FESMI dan PAPPRI memperingatkan bahwa jika putusan ini tidak dikaji ulang dan dibiarkan menjadi yurisprudensi, hal ini berpotensi mengganggu sistem royalti yang selama ini telah diatur dalam Undang-Undang Nomor 28 Tahun 2014 tentang Hak Cipta.
Mereka khawatir kondisi tersebut dapat menciptakan ketidakpastian hukum yang berdampak pada musisi, pencipta lagu, produser, dan elemen lain yang bergantung pada distribusi royalti melalui Lembaga Manajemen Kolektif (LMK).
Advertisement
Latar Belakang Kasus
Kasus ini bermula dari gugatan pencipta lagu "Bilang Saja", Ari Bias, yang menuding Agnes Monica alias Agnez Mo menggunakan lagu tersebut tanpa izin dalam tiga konser yang digelar di Surabaya, Jakarta, dan Bandung pada Mei 2023.

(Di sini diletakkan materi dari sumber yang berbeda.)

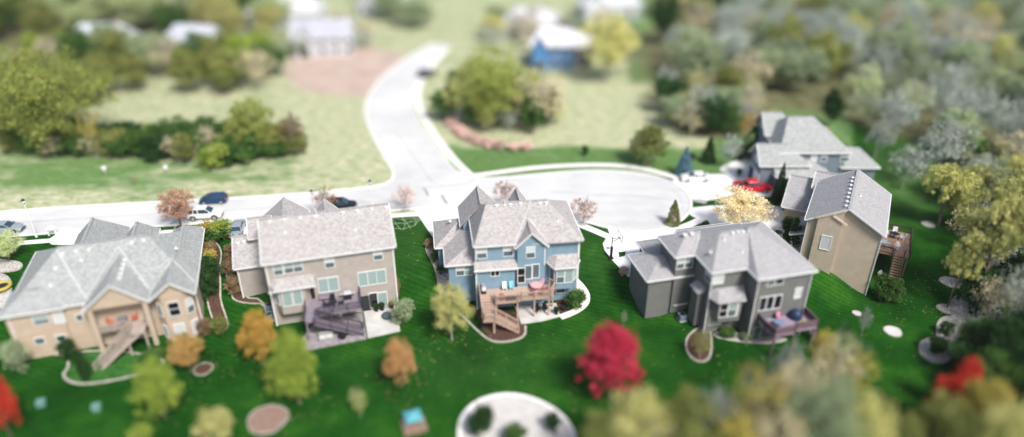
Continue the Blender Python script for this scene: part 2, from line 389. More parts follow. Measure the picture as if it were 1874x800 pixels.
# ------------------------------------------------------------ vegetation kit
def leaf_mesh(name, n_, shape, clumps, leaf, seed, crad=.13, z0=.22, shell=.45):
    rng = np.random.default_rng(seed)
    u = rng.normal(size=(clumps, 3)); u /= np.linalg.norm(u, axis=1)[:, None]
    r = rng.random(clumps) ** shell
    if shape == 'cone':
        t = rng.random(clumps) ** 1.15
        a = rng.random(clumps) * 6.283; rad = .5 * (1 - t) ** .8 * (.5 + .5*rng.random(clumps)) + .012
        C = np.stack([rad*np.cos(a), rad*np.sin(a), z0 + t*(1-z0)*.98], 1); cr = crad * (.35 + .8*(1 - t))
    elif shape == 'column':
        t = rng.random(clumps); a = rng.random(clumps)*6.283; rad = .5*np.minimum(1, 2.6*(1-t)) ** .8 * np.minimum(1, .6+2*t) * (.7+.3*rng.random(clumps))
        C = np.stack([rad*np.cos(a), rad*np.sin(a), z0+t*(1-z0)*.97], 1); cr = np.full(clumps, crad)
    else:
        hz = (1 - z0) / 2; P = u * r[:, None] * np.array([.5, .5, hz])
        if shape == 'oval': P[:, :2] *= (1.05 - .55*np.clip(P[:, 2:]/hz, -1, 1))*.85
        if shape == 'vase': P[:, :2] *= (.85 + .35*np.clip(P[:, 2:]/hz, -1, 1))
        P[:, :2] *= (1 - crad*.7); P[:, 2] *= .9
        C = P + np.array([0, 0, z0 + hz]); C += rng.normal(size=C.shape)*.025; cr = crad*(.6+.8*rng.random(clumps))
    k = rng.integers(0, clumps, n_)
    q = rng.normal(size=(n_, 3)); q *= (rng.random(n_) ** .5 / np.linalg.norm(q, axis=1))[:, None]
    P = C[k] + q * cr[k][:, None] * np.array([1, 1, .75]); P[:, 2] = np.clip(P[:, 2], .03, 1.06)
    d1 = rng.normal(size=(n_, 3)); d1 /= np.linalg.norm(d1, axis=1)[:, None]
    d2 = np.cross(d1, rng.normal(size=(n_, 3))); d2 /= np.linalg.norm(d2, axis=1)[:, None]
    sz = leaf * (.6 + .8*rng.random(n_))[:, None]
    V = np.stack([P + d1*sz*.62, P + d2*sz*.4, P - d1*sz*.62, P - d2*sz*.4], 1).reshape(-1, 3)
    me = bpy.data.meshes.new(name); me.vertices.add(len(V)); me.vertices.foreach_set('co', V.ravel())
    me.loops.add(len(V)); me.loops.foreach_set('vertex_index', np.arange(len(V), dtype=np.int32))
    me.polygons.add(n_); me.polygons.foreach_set('loop_start', np.arange(0, len(V), 4, dtype=np.int32)); me.polygons.foreach_set('loop_total', np.full(n_, 4, np.int32))
    tint = np.clip(rng.random(clumps)[k]*.6 + rng.random(n_)*.55 - .08, 0, 1)
    a = me.attributes.new('tint', 'FLOAT', 'POINT'); a.data.foreach_set('value', np.repeat(tint, 4).astype(np.float32))
    me.update(); me.materials.append(white); return me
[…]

Pada 30 Januari 2025, Pengadilan Niaga Jakarta Pusat memutuskan bahwa Agnez Mo bersalah dan diwajibkan membayar denda sebesar Rp1,5 miliar kepada Ari Bias.

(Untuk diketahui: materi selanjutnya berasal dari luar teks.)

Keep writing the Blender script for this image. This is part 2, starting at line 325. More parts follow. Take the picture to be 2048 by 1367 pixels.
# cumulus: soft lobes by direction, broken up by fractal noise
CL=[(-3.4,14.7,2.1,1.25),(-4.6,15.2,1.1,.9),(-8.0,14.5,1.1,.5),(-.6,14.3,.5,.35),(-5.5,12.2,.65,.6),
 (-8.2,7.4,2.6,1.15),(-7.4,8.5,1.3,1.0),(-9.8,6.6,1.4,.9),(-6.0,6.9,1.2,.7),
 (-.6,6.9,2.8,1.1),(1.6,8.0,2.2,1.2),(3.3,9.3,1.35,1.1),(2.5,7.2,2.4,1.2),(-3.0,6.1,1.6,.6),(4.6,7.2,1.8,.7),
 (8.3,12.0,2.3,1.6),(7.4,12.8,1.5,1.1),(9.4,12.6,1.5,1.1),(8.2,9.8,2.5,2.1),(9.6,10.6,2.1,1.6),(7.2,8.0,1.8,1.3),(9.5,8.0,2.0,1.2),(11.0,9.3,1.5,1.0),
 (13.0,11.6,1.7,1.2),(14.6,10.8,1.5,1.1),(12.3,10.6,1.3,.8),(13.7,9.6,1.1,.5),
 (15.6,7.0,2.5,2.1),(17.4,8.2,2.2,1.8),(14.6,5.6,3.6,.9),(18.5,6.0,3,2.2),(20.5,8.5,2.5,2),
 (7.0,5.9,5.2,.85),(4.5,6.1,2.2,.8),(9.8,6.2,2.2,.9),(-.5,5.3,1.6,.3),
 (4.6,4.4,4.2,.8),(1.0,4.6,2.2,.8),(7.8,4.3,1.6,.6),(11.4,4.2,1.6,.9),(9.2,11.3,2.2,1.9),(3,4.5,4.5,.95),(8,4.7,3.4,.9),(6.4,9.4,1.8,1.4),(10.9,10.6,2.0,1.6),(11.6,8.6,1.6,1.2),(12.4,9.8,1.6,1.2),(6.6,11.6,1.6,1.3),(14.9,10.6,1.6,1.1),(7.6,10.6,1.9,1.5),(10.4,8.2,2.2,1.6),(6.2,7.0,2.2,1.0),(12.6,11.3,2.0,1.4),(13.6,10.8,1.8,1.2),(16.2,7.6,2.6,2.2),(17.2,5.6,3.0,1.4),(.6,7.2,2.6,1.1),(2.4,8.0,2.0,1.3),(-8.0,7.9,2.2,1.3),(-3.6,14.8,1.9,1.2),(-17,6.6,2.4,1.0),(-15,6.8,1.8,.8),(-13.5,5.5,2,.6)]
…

Melihat potensi dampaknya terhadap ekosistem musik, FESMI dan PAPPRI berharap Mahkamah Agung mempertimbangkan aspek yang lebih luas saat memutus perkara ini di tingkat kasasi.
Apa Itu Amicus Curiae?
Dikutip dari hukumonline, amicus curiae adalah seseorang atau organisasi profesional yang bukan pihak dalam suatu perkara tetapi memiliki kepedulian atau kepentingan terhadap kasus tersebut.
Sebagai pihak ketiga, mereka dapat memberikan keterangan, baik lisan maupun tertulis, untuk membantu pengadilan dalam memeriksa dan memutus perkara.
Pengajuan Amicus Curiae bisa dilakukan secara sukarela atau atas permintaan pengadilan. Meski demikian, keterlibatan pihak ini hanya sebatas memberikan opini, tanpa kewenangan melakukan perlawanan hukum.